How to go green when you’re gone
IF you’re becoming more climate conscious in the way that you live your life, you may have wondered how you can minimise your environmental footprint when you die.
Peter Tobin Funerals manager Julie Allan said the industry offers greener options for those who choose a more traditional burial, but are still wanting to make sustainable end-of-life choices.
“Occasionally we get a family asking, what are our environmental options in terms of coffins?” she said.
“There is a cardboard box made out of recycled paper formed into a heavy-duty coffin, and it is usually used for cremation because it’s got a lot of flex in it.
“We have what we call an eco-coffin, which is an unstained, solid plantation-grown radiata pine which is lined with an unbleached calico drapery and it has rope handles. Reinforcement is very minimal.
“In our casket range, we have what we call a natural legacy woollen coffin, made out of wool… and a willow casket made out of wicker.
“Occasionally, someone wants to be buried in a shroud, and you can get calico that wraps over you, but there is a board at the base of it so a person can be lifted.”

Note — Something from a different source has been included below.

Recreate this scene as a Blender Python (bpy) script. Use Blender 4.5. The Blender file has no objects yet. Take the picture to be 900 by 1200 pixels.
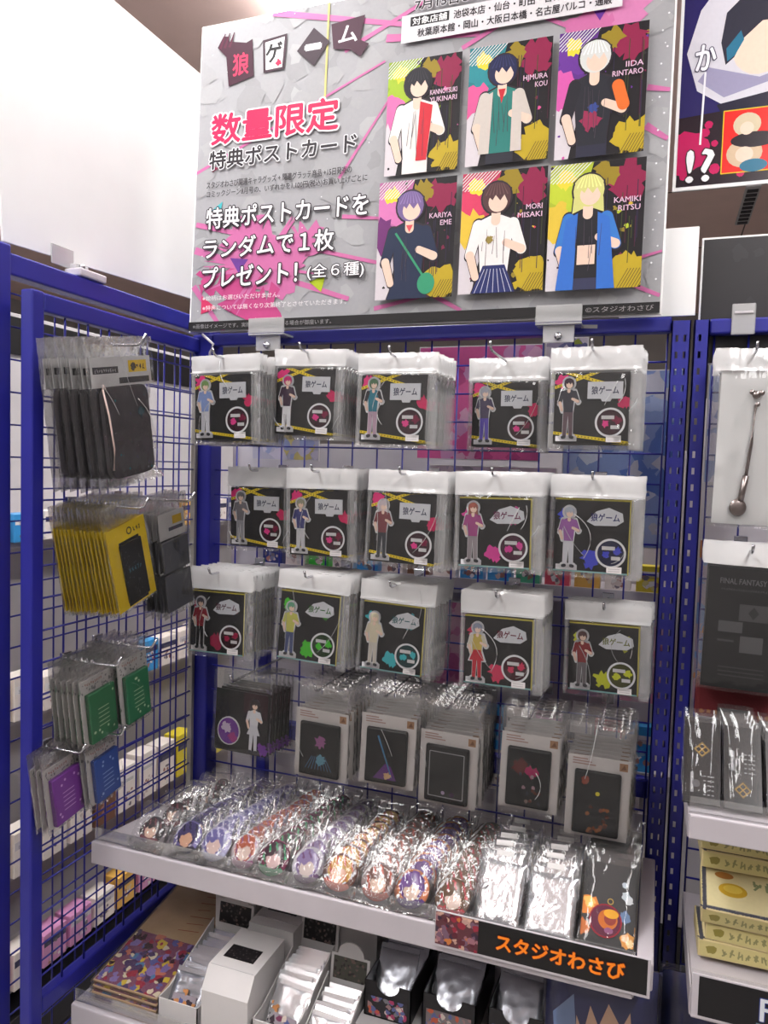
import bpy, bmesh, math, random
from math import pi, sin, cos, radians as R
from mathutils import Vector, Matrix, Euler
from mathutils.geometry import tessellate_polygon
SC = bpy.context.scene
COL = SC.collection
rnd = random.Random(7)

# ------------------------------------------------------------------ camera, world, exposure
cam_d = bpy.data.cameras.new('camera')
cam = bpy.data.objects.new('camera', cam_d); COL.objects.link(cam)
SC.camera = cam
cam_d.sensor_fit = 'VERTICAL'; cam_d.sensor_height = 36.0; cam_d.lens = 889.14 / 1200 * 36.0
cam_d.clip_start = 0.02; cam_d.clip_end = 60
YAW, PITCH, ROLL = .34716, .05789, .029402
d = Vector((-sin(YAW) * cos(PITCH), cos(YAW) * cos(PITCH), -sin(PITCH)))
r = Vector((cos(YAW), sin(YAW), 0)); u = r.cross(d)
r2 = cos(ROLL) * r + sin(ROLL) * u; u2 = -sin(ROLL) * r + cos(ROLL) * u
cam.matrix_world = Matrix(((r2.x, u2.x, -d.x, .874), (r2.y, u2.y, -d.y, -1.3321), (r2.z, u2.z, -d.z, 1.45), (0, 0, 0, 1)))

w = bpy.data.worlds.new('world'); SC.world = w; w.use_nodes = True
w.node_tree.nodes['Background'].inputs[0].default_value = (1, .98, .97, 1)
w.node_tree.nodes['Background'].inputs[1].default_value = 0.15
SC.view_settings.view_transform = 'Standard'; SC.view_settings.look = 'None'
SC.view_settings.gamma = 1.0; SC.view_settings.use_curve_mapping = False
SC.view_settings.exposure = 0.0
SC.cycles.transparent_max_bounces = 40
SC.cycles.max_bounces = 8; SC.cycles.caustics_reflective = False; SC.cycles.caustics_refractive = False
LAMP_STRENGTH = 19.0

# ------------------------------------------------------------------ materials
def lin(c):
    return tuple(((v / 255) / 12.92 if v / 255 <= .04045 else ((v / 255 + .055) / 1.055) ** 2.4) for v in c)

def nmat(name):
    m = bpy.data.materials.new(name); m.use_nodes = True
    nt = m.node_tree; nt.nodes.clear()
    out = nt.nodes.new('ShaderNodeOutputMaterial')
    return m, nt, out

def add(nt, kind, **kw):
    n = nt.nodes.new(kind)
    for k, v in kw.items(): setattr(n, k, v)
    return n

def bump(nt, scale, strength, dist=.002, detail=2.0, stretch=None):
    tc = add(nt, 'ShaderNodeTexCoord'); mp = add(nt, 'ShaderNodeMapping'); nz = add(nt, 'ShaderNodeTexNoise')
    if stretch: mp.inputs['Scale'].default_value = stretch
    nz.inputs['Scale'].default_value = scale; nz.inputs['Detail'].default_value = detail
    b = add(nt, 'ShaderNodeBump'); b.inputs['Strength'].default_value = strength; b.inputs['Distance'].default_value = dist
    nt.links.new(tc.outputs['Object'], mp.inputs[0]); nt.links.new(mp.outputs[0], nz.inputs['Vector'])
    nt.links.new(nz.outputs['Fac'], b.inputs['Height'])
    return b, nz

def plain(name, rgb, rough=.5, metal=0.0, spec=.5, vary=.06, vscale=9, bscale=0, bstr=.2, coat=0.0):
    m, nt, out = nmat(name)
    p = add(nt, 'ShaderNodeBsdfPrincipled'); nt.links.new(p.outputs[0], out.inputs[0])
    c = lin(rgb)
    tc = add(nt, 'ShaderNodeTexCoord'); nz = add(nt, 'ShaderNodeTexNoise'); nz.inputs['Scale'].default_value = vscale
    nz.inputs['Detail'].default_value = 4
    nt.links.new(tc.outputs['Object'], nz.inputs['Vector'])
    cr = add(nt, 'ShaderNodeValToRGB')
    cr.color_ramp.elements[0].position = .3; cr.color_ramp.elements[1].position = .7
    cr.color_ramp.elements[0].color = (*[v * (1 - vary) for v in c], 1)
    cr.color_ramp.elements[1].color = (*[min(1, v * (1 + vary)) for v in c], 1)
    nt.links.new(nz.outputs['Fac'], cr.inputs[0]); nt.links.new(cr.outputs[0], p.inputs['Base Color'])
    p.inputs['Roughness'].default_value = rough; p.inputs['Metallic'].default_value = metal
    p.inputs['Specular IOR Level'].default_value = spec; p.inputs['Coat Weight'].default_value = coat
    if bscale:
        b, _ = bump(nt, bscale, bstr); nt.links.new(b.outputs[0], p.inputs['Normal'])
    return m

def printed(name, rough=.35, spec=.5, coat=0.0, bscale=0, bstr=.1, ink=1.0):
    """ink on card: the colour of each face comes from the mesh, with a faint paper grain"""
    m, nt, out = nmat(name)
    p = add(nt, 'ShaderNodeBsdfPrincipled'); nt.links.new(p.outputs[0], out.inputs[0])
    at = add(nt, 'ShaderNodeAttribute', attribute_name='Col')
    tc = add(nt, 'ShaderNodeTexCoord'); nz = add(nt, 'ShaderNodeTexNoise'); nz.inputs['Scale'].default_value = 160
    nt.links.new(tc.outputs['Object'], nz.inputs['Vector'])
    mr = add(nt, 'ShaderNodeMapRange'); mr.inputs['To Min'].default_value = .94 * ink; mr.inputs['To Max'].default_value = 1.04 * ink
    nt.links.new(nz.outputs['Fac'], mr.inputs['Value'])
    mx = add(nt, 'ShaderNodeVectorMath', operation='SCALE')
    nt.links.new(at.outputs['Color'], mx.inputs[0]); nt.links.new(mr.outputs[0], mx.inputs['Scale'])
    nt.links.new(mx.outputs[0], p.inputs['Base Color'])
    p.inputs['Roughness'].default_value = rough; p.inputs['Specular IOR Level'].default_value = spec
    p.inputs['Coat Weight'].default_value = coat; p.inputs['Coat Roughness'].default_value = .08
    if bscale:
        b, _ = bump(nt, bscale, bstr); nt.links.new(b.outputs[0], p.inputs['Normal'])
    return m

def film(name, haze=.06, base=.05, gain=.9, rough=.13, bscale=38, bstr=.7, tint=(1, 1, 1), stretch=None, bdist=.004):
    """clear crinkled plastic: see-through, with a glossy skin and a little haze"""
    m, nt, out = nmat(name)
    tr = add(nt, 'ShaderNodeBsdfTransparent'); tr.inputs[0].default_value = (*[.985 * t for t in tint], 1)
    gl = add(nt, 'ShaderNodeBsdfGlossy'); gl.inputs['Roughness'].default_value = rough; gl.inputs['Color'].default_value = (1, 1, 1, 1)
    df = add(nt, 'ShaderNodeBsdfDiffuse'); df.inputs['Color'].default_value = (.86, .86, .87, 1)
    b, nz = bump(nt, bscale, bstr, bdist, 3.0, stretch)
    fr = add(nt, 'ShaderNodeFresnel'); fr.inputs['IOR'].default_value = 1.5
    nt.links.new(b.outputs[0], fr.inputs['Normal']); nt.links.new(b.outputs[0], gl.inputs['Normal'])
    mm = add(nt, 'ShaderNodeMath', operation='MULTIPLY_ADD'); mm.use_clamp = True
    mm.inputs[1].default_value = gain; mm.inputs[2].default_value = base
    nt.links.new(fr.outputs[0], mm.inputs[0])
    m1 = add(nt, 'ShaderNodeMixShader'); m1.inputs[0].default_value = haze
    nt.links.new(tr.outputs[0], m1.inputs[1]); nt.links.new(df.outputs[0], m1.inputs[2])
    m2 = add(nt, 'ShaderNodeMixShader')
    nt.links.new(mm.outputs[0], m2.inputs[0]); nt.links.new(m1.outputs[0], m2.inputs[1]); nt.links.new(gl.outputs[0], m2.inputs[2])
    nt.links.new(m2.outputs[0], out.inputs[0])
    return m

def emit(name, rgb, s):
    m, nt, out = nmat(name)
    e = add(nt, 'ShaderNodeEmission'); e.inputs[0].default_value = (*rgb, 1); e.inputs[1].default_value = s
    nt.links.new(e.outputs[0], out.inputs[0]); return m

M = dict(
    blue=plain('blue paint', (34, 36, 138), .38, spec=.5, vary=.08),
    white_metal=plain('white painted steel', (192, 186, 192), .35),
    white_card=plain('white card', (206, 203, 203), .6),
    grey_card=plain('grey card', (176, 174, 176), .7),
    white_board=plain('white foam board', (236, 236, 236), .55, vary=.02),
    black_card=plain('black card', (26, 25, 27), .4),
    black_gloss=plain('black gloss plastic', (17, 17, 19), .3, spec=.35),
    chrome=plain('chrome', (200, 200, 205), .2, metal=1.0, vary=.03),
    silver=plain('silver foil', (232, 232, 236), .24, metal=.85, vary=.04, bscale=8, bstr=.4),
    foil=plain('dark foil', (170, 172, 180), .25, metal=.9, vary=.1, bscale=20, bstr=.8),
    acrylic_white=film('clear acrylic sheet', haze=.45, base=.05, gain=.6, rough=.08, bscale=5, bstr=.05),
    clear=film('clear acrylic', haze=.10, base=.03, gain=.7, rough=.05, bscale=4, bstr=.05),
    clear_clip=film('clear clip plastic', haze=.38, base=.05, gain=.8, rough=.1, bscale=5, bstr=.1),
    film=film('clear film', haze=.012, base=.006, gain=.6, rough=.1, bscale=20, bstr=.9, bdist=.010, stretch=(1, 1, .35)),
    film_soft=film('dusty clear film', haze=.014, base=.005, gain=.6, rough=.1, bscale=22, bstr=.9, bdist=.010, stretch=(1, 1, .5)),
    painted_glint=film('painted film glint', haze=.55, base=.12, gain=1.0, rough=.2, bscale=60, bstr=.2),  # white haze stands in for lamp reflections on the film folds
    film_edge=film('seamed film margin', haze=.16, base=.03, gain=.9, rough=.14, bscale=30, bstr=.9, bdist=.006, stretch=(1, 1, .3)),
    film_head=film('milky film header', haze=.62, base=.06, gain=1.0, rough=.16, bscale=18, bstr=.9, bdist=.008, stretch=(1, 1, .5)),
    film_crinkle=film('crinkled badge film', haze=.02, base=.012, gain=.9, rough=.09, bscale=34, bstr=.8, bdist=.005),
    ink=printed('printed ink', .38),
    ink_gloss=printed('glossy printed ink', .22, coat=.25),
    ink_matte=printed('matte printed ink', .6, spec=.3, ink=.86),
    yellow=plain('yellow card', (240, 205, 30), .5),
    kraft=plain('kraft paper', (178, 148, 114), .7, vary=.08, vscale=20),
    ceiling=plain('taupe ceiling panel', (222, 194, 186), .8, vary=.03),
    floor=plain('vinyl floor', (164, 160, 156), .4, vary=.06, vscale=3),
    wall=plain('shop wall', (150, 146, 144), .8, vary=.03),
    seam=plain('dark seam', (92, 78, 74), .8),
    lamp=emit('lamp diffuser', (1, .985, .97), LAMP_STRENGTH),
    dark=plain('dark cloth panel', (40, 38, 44), .7),
)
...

Ms Allan said the funeral home also works with a florist who produces environmentally conscious arrangements tied with raffia or string, and without plastic bases.
Not too far from Ballarat is the Kurweeton Road Cemetery, just south of Derrinallum; the only cemetery in Australia where people can be buried upright.

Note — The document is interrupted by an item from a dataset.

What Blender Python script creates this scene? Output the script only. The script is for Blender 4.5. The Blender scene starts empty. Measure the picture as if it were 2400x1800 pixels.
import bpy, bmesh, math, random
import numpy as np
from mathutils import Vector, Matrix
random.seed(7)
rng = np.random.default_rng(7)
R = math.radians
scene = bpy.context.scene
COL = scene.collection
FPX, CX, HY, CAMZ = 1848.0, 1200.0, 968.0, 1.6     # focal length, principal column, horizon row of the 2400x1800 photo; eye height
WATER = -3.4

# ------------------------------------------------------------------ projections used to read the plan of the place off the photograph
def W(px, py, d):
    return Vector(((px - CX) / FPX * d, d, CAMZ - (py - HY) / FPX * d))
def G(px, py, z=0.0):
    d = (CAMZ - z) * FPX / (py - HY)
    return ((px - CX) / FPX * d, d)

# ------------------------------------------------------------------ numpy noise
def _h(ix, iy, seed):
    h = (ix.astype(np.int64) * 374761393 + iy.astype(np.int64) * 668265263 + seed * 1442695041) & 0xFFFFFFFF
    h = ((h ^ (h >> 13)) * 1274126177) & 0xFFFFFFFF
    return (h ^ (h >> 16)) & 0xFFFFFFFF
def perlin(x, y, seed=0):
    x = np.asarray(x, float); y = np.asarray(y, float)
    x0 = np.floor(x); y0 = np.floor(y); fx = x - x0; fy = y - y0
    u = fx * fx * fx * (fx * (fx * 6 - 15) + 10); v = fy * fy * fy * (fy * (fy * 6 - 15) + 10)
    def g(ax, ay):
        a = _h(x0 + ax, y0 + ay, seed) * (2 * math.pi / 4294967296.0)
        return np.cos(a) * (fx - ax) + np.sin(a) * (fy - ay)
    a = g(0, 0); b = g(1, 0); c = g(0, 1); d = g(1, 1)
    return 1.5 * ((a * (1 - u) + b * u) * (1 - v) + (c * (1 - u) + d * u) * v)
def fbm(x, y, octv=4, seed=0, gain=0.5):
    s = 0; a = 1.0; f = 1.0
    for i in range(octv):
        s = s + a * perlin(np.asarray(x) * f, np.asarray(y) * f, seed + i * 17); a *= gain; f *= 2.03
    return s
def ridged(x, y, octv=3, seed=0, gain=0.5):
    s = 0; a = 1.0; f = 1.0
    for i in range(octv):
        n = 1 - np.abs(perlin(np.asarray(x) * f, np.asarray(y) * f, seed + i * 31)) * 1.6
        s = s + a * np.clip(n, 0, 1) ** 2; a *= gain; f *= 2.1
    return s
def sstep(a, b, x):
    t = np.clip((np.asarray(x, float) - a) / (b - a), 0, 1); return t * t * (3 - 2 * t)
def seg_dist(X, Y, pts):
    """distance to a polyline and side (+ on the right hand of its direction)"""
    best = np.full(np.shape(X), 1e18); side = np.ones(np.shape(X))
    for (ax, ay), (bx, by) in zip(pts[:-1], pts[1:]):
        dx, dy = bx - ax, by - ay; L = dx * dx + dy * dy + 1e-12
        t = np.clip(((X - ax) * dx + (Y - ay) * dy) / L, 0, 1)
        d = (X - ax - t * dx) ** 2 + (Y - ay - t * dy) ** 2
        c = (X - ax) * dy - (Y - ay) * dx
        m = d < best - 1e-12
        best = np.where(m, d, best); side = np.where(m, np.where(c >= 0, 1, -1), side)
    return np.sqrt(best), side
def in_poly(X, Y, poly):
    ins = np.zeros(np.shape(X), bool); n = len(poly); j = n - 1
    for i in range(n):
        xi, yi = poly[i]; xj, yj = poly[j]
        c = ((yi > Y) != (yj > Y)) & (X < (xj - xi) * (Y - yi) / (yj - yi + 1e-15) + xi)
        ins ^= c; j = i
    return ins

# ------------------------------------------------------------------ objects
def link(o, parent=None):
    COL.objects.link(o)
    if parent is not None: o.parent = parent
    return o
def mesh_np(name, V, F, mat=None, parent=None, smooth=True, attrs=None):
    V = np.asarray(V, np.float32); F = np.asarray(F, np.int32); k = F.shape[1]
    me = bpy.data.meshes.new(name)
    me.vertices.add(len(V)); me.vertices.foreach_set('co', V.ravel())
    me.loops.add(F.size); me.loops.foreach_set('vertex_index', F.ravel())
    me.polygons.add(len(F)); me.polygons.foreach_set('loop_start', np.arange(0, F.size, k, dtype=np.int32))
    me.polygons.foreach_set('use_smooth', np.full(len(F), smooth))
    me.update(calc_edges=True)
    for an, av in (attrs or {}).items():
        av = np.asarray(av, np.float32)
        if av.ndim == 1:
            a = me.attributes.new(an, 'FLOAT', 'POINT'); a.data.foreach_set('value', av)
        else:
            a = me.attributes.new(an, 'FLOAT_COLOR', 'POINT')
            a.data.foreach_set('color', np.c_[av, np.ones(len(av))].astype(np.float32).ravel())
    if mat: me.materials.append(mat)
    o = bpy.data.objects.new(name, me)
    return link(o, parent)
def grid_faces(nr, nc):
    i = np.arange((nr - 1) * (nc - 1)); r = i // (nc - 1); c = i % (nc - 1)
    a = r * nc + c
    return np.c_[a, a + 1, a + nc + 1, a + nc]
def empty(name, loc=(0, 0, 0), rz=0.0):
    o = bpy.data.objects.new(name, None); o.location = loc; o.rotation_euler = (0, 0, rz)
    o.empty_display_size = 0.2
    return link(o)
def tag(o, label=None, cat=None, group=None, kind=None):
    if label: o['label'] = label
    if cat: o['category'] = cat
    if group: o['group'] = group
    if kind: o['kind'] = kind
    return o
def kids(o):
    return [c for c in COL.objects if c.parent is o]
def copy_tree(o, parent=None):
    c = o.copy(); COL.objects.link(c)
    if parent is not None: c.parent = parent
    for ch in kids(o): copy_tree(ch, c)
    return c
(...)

Farmer and managing director of Upright Burials, Tony Dupleix, said the cemetery was established in response to dissatisfaction with the conventional funeral industry, and to those wanted to minimise their environmental impact.

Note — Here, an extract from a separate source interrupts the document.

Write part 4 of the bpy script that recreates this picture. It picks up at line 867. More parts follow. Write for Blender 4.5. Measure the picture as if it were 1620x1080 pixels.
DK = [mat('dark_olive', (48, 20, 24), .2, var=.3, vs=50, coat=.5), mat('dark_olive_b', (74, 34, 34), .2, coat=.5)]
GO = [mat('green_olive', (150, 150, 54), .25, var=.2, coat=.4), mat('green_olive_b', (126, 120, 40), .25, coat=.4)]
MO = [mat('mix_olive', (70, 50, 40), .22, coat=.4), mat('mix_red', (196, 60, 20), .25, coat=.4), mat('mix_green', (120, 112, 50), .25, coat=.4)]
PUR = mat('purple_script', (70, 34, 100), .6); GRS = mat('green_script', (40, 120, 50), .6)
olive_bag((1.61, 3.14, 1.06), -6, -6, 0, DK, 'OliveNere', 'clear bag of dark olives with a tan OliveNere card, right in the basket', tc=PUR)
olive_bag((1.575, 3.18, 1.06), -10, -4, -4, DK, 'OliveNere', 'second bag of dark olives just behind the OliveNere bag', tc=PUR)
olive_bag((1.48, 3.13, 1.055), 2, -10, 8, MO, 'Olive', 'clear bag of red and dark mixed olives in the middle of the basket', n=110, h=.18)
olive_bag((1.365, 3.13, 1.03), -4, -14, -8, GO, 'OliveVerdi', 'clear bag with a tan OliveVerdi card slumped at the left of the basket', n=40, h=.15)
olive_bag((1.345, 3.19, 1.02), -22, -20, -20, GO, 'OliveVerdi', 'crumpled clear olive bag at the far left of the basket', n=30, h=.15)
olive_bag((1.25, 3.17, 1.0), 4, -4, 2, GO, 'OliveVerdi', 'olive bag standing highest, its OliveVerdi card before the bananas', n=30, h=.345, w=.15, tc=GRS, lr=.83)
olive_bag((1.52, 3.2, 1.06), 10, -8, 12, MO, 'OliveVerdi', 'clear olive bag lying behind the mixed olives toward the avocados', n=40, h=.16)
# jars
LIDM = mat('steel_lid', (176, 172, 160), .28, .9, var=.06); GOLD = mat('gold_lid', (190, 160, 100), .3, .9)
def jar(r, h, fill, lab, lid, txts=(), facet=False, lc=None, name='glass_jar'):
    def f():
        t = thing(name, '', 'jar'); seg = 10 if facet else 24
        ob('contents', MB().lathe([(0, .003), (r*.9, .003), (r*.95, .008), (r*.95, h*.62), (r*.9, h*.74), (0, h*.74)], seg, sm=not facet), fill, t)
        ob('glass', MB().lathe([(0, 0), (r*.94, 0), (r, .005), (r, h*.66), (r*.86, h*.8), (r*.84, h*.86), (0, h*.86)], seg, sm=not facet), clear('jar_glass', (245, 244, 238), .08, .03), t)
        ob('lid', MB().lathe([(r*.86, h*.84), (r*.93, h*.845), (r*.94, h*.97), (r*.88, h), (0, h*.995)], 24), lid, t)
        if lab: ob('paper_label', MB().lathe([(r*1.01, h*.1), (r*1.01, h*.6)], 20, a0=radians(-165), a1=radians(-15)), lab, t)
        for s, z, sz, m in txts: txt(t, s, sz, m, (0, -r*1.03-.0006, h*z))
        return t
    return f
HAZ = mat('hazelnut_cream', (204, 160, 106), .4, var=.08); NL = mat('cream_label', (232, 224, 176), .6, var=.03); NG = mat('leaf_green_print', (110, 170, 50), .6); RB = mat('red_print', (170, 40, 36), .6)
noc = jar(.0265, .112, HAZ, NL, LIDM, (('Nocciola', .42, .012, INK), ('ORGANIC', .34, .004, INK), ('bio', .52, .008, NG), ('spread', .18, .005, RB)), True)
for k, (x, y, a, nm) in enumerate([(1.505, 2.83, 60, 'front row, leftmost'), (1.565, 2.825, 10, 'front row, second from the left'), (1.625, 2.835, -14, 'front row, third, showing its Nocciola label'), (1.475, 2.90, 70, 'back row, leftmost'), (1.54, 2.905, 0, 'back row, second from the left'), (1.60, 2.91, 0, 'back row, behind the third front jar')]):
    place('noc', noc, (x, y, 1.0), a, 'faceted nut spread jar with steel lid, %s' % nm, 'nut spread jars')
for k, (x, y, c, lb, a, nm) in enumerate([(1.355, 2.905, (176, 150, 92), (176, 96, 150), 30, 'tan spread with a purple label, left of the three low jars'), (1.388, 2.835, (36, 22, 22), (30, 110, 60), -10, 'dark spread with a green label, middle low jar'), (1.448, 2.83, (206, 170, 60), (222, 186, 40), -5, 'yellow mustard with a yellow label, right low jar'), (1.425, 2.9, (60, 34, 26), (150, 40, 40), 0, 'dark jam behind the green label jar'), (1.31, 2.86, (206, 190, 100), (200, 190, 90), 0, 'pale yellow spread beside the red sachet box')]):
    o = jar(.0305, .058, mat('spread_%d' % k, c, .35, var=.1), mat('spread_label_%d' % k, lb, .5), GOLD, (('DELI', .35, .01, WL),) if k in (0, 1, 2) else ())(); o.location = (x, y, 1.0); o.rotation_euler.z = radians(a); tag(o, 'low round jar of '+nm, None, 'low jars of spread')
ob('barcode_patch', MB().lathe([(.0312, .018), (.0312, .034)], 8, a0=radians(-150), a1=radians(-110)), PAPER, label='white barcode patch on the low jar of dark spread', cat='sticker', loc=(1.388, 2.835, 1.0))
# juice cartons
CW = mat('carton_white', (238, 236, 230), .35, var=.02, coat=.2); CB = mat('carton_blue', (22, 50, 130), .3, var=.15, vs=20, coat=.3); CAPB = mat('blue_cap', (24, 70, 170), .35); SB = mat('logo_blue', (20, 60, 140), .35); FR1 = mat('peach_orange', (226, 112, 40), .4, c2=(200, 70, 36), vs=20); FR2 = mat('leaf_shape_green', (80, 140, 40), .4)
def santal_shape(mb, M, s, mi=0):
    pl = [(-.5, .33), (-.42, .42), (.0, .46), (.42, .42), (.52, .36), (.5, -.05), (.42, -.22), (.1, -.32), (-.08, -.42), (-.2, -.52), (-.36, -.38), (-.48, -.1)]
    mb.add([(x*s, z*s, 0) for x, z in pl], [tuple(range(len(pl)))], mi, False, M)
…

“What we offer is about as carbon neutral as you can be,” he said. “We use the least amount of resources in a burial; there’s no boxes or paraphernalia that goes along with a conventional funeral.
“We minimise the use of vehicles, there’s no elaborate printing, or embalming chemicals. We don’t interfere with the deceased body in any way. The body is enclosed in a shroud.
“The amount of energy we do use in transport and refrigeration is offset by solar panels on the roof of our building, and for each burial, we plant a tree on nearby Mount Elephant.”
Maintenance at the cemetery, which resembles a paddock, is taken care of by the sheep that live on the land.
Although there are no headstones, there is a memorial wall with a plaque for each person buried on site, and a grid reference to locate them.
“When you get there, it will just be grass, or there might be a sheep grazing,” he said.
“We’re running it because we like to be able to provide an alternative… and it’s all the things that we don’t have that make all the difference.
“We’re making savings both ecologically and financially by keeping the process as simple as we can.”